Figure 7a,b show the corresponding power spectra, which were calculated from the direct wave signals among the time-series data of Ex(1), displayed in the plots for Figure 4b and Figure 5a. Figure 7a,b show the corresponding power spectra calculated from the direct wave signal, which is the dotted line part of the time-series data of Ex(2) shown in the plots for Figure 5a,b. By comparing Figure 7 and Figure 8, it can be confirmed that the intensity of the primary wave is attenuated by approximately 24 dB in Ex(2) compared to Ex(1). This is the same value as the theoretical attenuation of the truncator, which means that the primary wave is attenuated by the truncator. From the results of the measured data in the frequency domain, it can be observed that the intensity of the primary wave, 200 kHz, is similar in both the broadband and dual-frequency PAs. However, there is a difference in the intensity of the secondary wave, which has a low frequency. In addition, in the case of the broadband PA, it can be observed that the frequency bands of the primary and secondary waves are relatively wide. Figure 9 shows a plot of the intensity of the first and second waves calculated for the direct wave in each comparative experiment depending on the distance between the transmitter and the receiver. The plotted results are corrected for 22 dB amplification of the receiving amplifier and 38 dB attenuation of the 200 kHz component owing to the band-pass filter. Figure 10 shows the comparison of Ex(1) and Ex(2) for easy confirmation.

5. Discussion

Our goal is to find a suitable PA type for using the PA as the sound source for the measurement system in a tank that is relatively close distance. To this end, we conducted an experiment and compared the two types of PA, where we studied the effect of the interaction range on the intensity of the secondary wave, the ability of discriminate of secondary waves and the influence of pseudo sound. In Ex(1), without a truncator, a strong first-order wave signal was received, thereby generating a pseudo sound. From the results of Ex(1), the power of the primary wave of both PAs was similar at all receiver locations. However, for the secondary waves, the amount of attenuation in the broadband PA differed from that of the dual-frequency PA as the receiver moved away from the sound source. In the case of the broadband PA, the attenuation of the secondary waves’ intensity decreased compared to that of the dual-frequency PA. Considering that the amplitude of the pseudo sound is proportional to the square of the amplitude of the primary wave, it can be inferred that the effect of the pseudo sound is relatively small in the broadband PA compared to the dual-frequency PA.

In the results of Ex(2) in which the effect of the pseudo sound was removed by attenuating the intensity of the primary wave through a truncator, it can be confirmed that the intensity of the secondary wave generated by the broadband PA was stronger than that of the dual-frequency PA. In addition, the frequency domain results according to both PAs showed distinct differences.

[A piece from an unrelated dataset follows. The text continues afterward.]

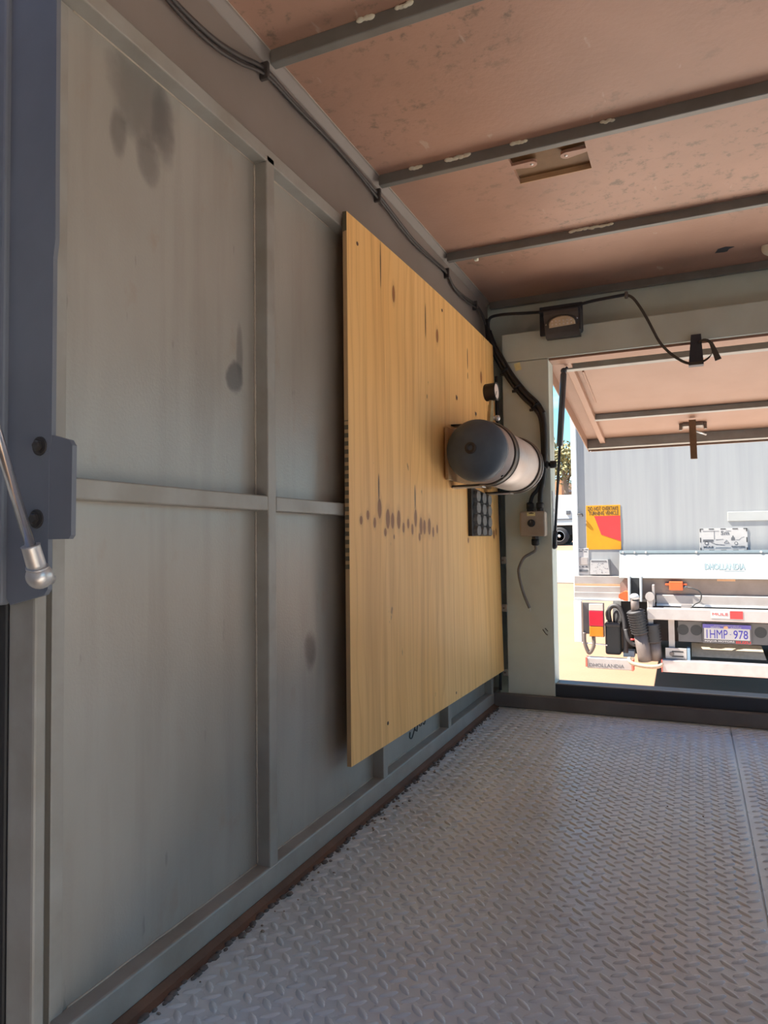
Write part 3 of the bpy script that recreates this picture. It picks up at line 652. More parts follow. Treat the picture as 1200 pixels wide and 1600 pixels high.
# gauge on a brass stem
GX, GY = .163, 1.165
m = MB(); m.lathe([(0, .008), (.012, .008), (.012, .0095), (.038, .0095), (.038, .0085), (.056, .0085), (.056, .007), (.068, .007)], (TX + .014, GY, TZ + TR - .006), (.08, 0, 1), 6, False); o = obj('stem', m, 'brass', tk, label='brass stem under the gauge')
m = MB(); m.cyl((TX + .016, GY, TZ + TR + .014), (TX + .032, GY + .006, TZ + TR + .014), .0055, 12); m.sphere((TX + .033, GY + .006, TZ + TR + .014), .0085, 12); obj('side_valve', m, 'bright_alu', o)
gc = Vector((GX + .004, GY, .9595)); gd = Vector((1, -.06, .03)).normalized()
m = MB(); m.lathe([(-.018, .022), (-.016, .0235), (.010, .0235), (.0125, .0245), (.0145, .0235), (.0145, .021), (.0125, .0205)], gc, gd, 32, True, False); m.lathe([(-.018, .0001), (-.018, .022)], gc, gd, 32, False, False); o = obj('gauge', m, 'black_rubber', tk, label='black round pressure gauge')
m = MB(); m.cyl(gc + gd * .010, gc + gd * .0128, .0208, 28); obj('dial_face', m, 'gauge_face', o)
m = MB(); up = Vector((0, 0, 1)); sd = gd.cross(up).normalized(); m.cyl(gc + gd * .0132, gc + gd * .0134 - up * .012 + sd * .008, .0008, 6); obj('needle', m, 'sign_black', o)
# fitting on the far shoulder
m = MB(); a_ = Vector((TX + .070, 1.575, TZ + .004)); m.cyl(a_, a_ + Vector((.028, .006, .001)), .008, 12); m.lathe([(0, .012), (.018, .012), (.020, .010)], a_ + Vector((.027, .006, .001)), (1, .1, 0), 12); m.box(a_.x + .016, a_.x + .021, 1.568, 1.592, TZ - .008, TZ + .016, .001)
obj('outlet_plug', m, 'black_rubber', tk, label='black plug on the far end')
m = MB(); m.box(plyx(1.53, .74) + .0008, TX - TR - .0008, 1.095, 1.53, .722, .862, .001); tag(obj('backing_board', m, 'wood_block', loc=(.06, 1.3, .722)), 'brown timber board between the air tank and the plywood', 'board')

# ================================================================== RUBBER MAT ON THE PLYWOOD
mt = thing('rubber_mat', 'black rubber mat offcut of hexagon blocks on the plywood below tank', 'mat', (.05, 1.41, .570))
y0, y1, z0, z1 = 1.302, 1.508, .572, .704
m = MB(); xa = plyx(1.302, .64); xb = plyx(1.508, .64); m.add([(xa, y0, z0), (xb, y1, z0), (xb, y1, z1 - .004), (xa, y0, z1 + .012), (xa + .012, y0, z0), (xb + .012, y1, z0), (xb + .012, y1, z1 - .004), (xa + .012, y0, z1 + .012)], [[3, 2, 1, 0], [4, 5, 6, 7], [0, 1, 5, 4], [1, 2, 6, 5], [2, 3, 7, 6], [3, 0, 4, 7]])
obj('backing', m, 'black_rubber', mt)
dy, dz = .0560, .0345
for r_ in range(4):
    for c_ in range(3):
        cyy = 1.340 + .0600 * c_; czz = .690 - dz * r_ - .003 * c_
        x = plyx(cyy, .64) + .0118; m = MB(); hw, hh, nk = dy * .44, dz * .48, .30
        top = czz + hh; bot = max(z0 + .001, czz - hh)
        P = [(cyy - hw * .62, top), (cyy + hw * .66, top), (cyy + hw, czz + hh * nk), (cyy + hw, czz - hh * nk), (cyy + hw * .60, bot), (cyy - hw * .66, bot), (cyy - hw, czz - hh * nk), (cyy - hw, czz + hh * nk)]
        P = [(min(a, 1.508), b) for a, b in P]; n = len(P); cen = (cyy, (top + bot) / 2)
        Q = [(cen[0] + (a - cen[0]) * .86, cen[1] + (b - cen[1]) * .88) for a, b in P]
        m.add([(x, a, b) for a, b in P] + [(x + .011, a, b) for a, b in Q], [[i, (i + 1) % n, n + (i + 1) % n, n + i] for i in range(n)] + [list(range(n, 2 * n))]); obj('hexagon_block', m, 'mat_rubber', mt)
for c_ in range(2):
    for z in (.682, .614):
        s_ = MB(); y = 1.385 + .056 * c_
        if c_ == 0: s_.lathe([(0, .003), (.001, .003)], (plyx(y, z) + .0122, y, z), (1, 0, 0), 8); obj('screw', s_, 'bright_alu', mt)

# ================================================================== ISOLATOR SWITCH BOX
sb = thing('isolator_switch', 'square beige switch box with round black knob on the far pillar', 'switch', (.17, YF, .569))
m = MB(); m.box(.129, .213, 1.628, YF, .5695, .6525, .006); obj('enclosure', m, 'box_beige', sb)
m = MB(); m.lathe([(0, .0125), (.002, .0125), (.003, .010), (.012, .0095), (.013, .008)], (.1685, 1.628, .613), (0, -1, 0), 24); o = obj('knob', m, 'black_rubber', sb)
m = MB(); m.box(.1675, .1695, 1.6145, 1.616, .614, .6225); obj('pointer', m, 'strap_steel', o)
m = MB(); m.box(.1545, .1815, 1.6272, 1.6285, .6365, .6485, .0003); o = obj('paper_label', m, 'paper', sb)
m = MB(); m.box(.160, .177, 1.6266, 1.6272, .6440, .6465); m.box(.165, .172, 1.6266, 1.6272, .6465, .6478); obj('print', m, 'sign_black', o)
for x, zt, s_ in ((.161, .6525, 1), (.194, .6525, 1), (.176, .5695, -1)):
    m = MB(); m.lathe([(0, .012), (.009, .012), (.009, .0095)], (x, 1.648, zt), (0, 0, s_), 6, False); m.lathe([(.009, .0125), (.026, .0125), (.030, .0085)], (x, 1.648, zt), (0, 0, s_), 16); obj('cable_gland', m, 'black_rubber', sb)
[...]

It can be observed that the spectrum results of the broadband PA in the 20 kHz–180 kHz band show a significantly lower intensity compared to that of the secondary wave band or 200 kHz, which is the center frequency of the primary wave. Conversely, in the case of the dual-frequency PA, it can be observed that the intensity of the 20 kHz–180 kHz band is stronger than that of the broadband PA because of the side lobe. This means that broadband PAs not only generate stronger secondary waves than dual-frequency PAs but also have better discrimination for secondary waves.

6. Conclusions

Comparative experiments on two PAs were performed in a small tank. The experiments focused on whether the pseudo sound was influenced by the presence or absence of a truncator; the direct wave was separated from the received data and analyzed. In all the experiments, the power of the primary wave of both PAs was similar at all receiver positions.

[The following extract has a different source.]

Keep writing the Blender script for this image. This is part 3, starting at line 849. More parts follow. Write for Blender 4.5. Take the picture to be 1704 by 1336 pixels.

The comparative experimental results showed that the broadband PA had a lower influence on the pseudo-sound than the dual-frequency PA, and that the broadband PA produced a 3–4 dB stronger secondary wave compared to that of the dual-frequency PA. In addition, compared to the dual-frequency PA, the broadband PA had a wider band of secondary waves and a lower spectrum value between the primary and secondary frequencies, and thus, the secondary waves were easily identified. In dual-frequency PA, a study was conducted to develop a lower frequency broadband collimated and steerable acoustic beam source [34]. However, in general, dual-frequency PA generates a secondary wave of a narrow band and special manufacture is required for the secondary generation of a wide band, whereas broadband PA is possible through modulation of the primary wave. Based on the experiments’ results, it was confirmed that the broadband PA, which has stronger secondary wave intensity and improved discrimination, is suitable as a sound source of a system for measuring the low-frequency characteristics of acoustic materials. In this study, the dual frequency PA and the broadband PA were driven using the same sound source, and the stronger secondary wave intensity by the broadband PA observed corroborates with the results of Merklinger’s theoretical study.

This study started with constructing a system to measure the low-frequency acoustic properties of sound source materials in a limited-sized water tank. A high directional sound source is required to solve various interference signals in a tank of limited size, and a comparative experiment was performed to use PA that satisfies this as a sound source. For the numerical simulation of the sound field of a parametric array, it is necessary to calculate the volume in which the interaction takes place, but it is relatively difficult to calculate the volume due to the influence of the near field in a limited-sized tank environment. Although various studies are being conducted, such as research on the development of low-frequency broadband collimated sound sources, in this study, when using general broadband PA and dual-frequency PA, experiments were performed and showed results as the first step in using PA to measure acoustic characteristics at limited distances. In our future studies, we shall focus on the construction of a system for measuring the low-frequency acoustic properties of acoustic materials through experiments on the envelope function and the distance between the acoustic material and the sound source.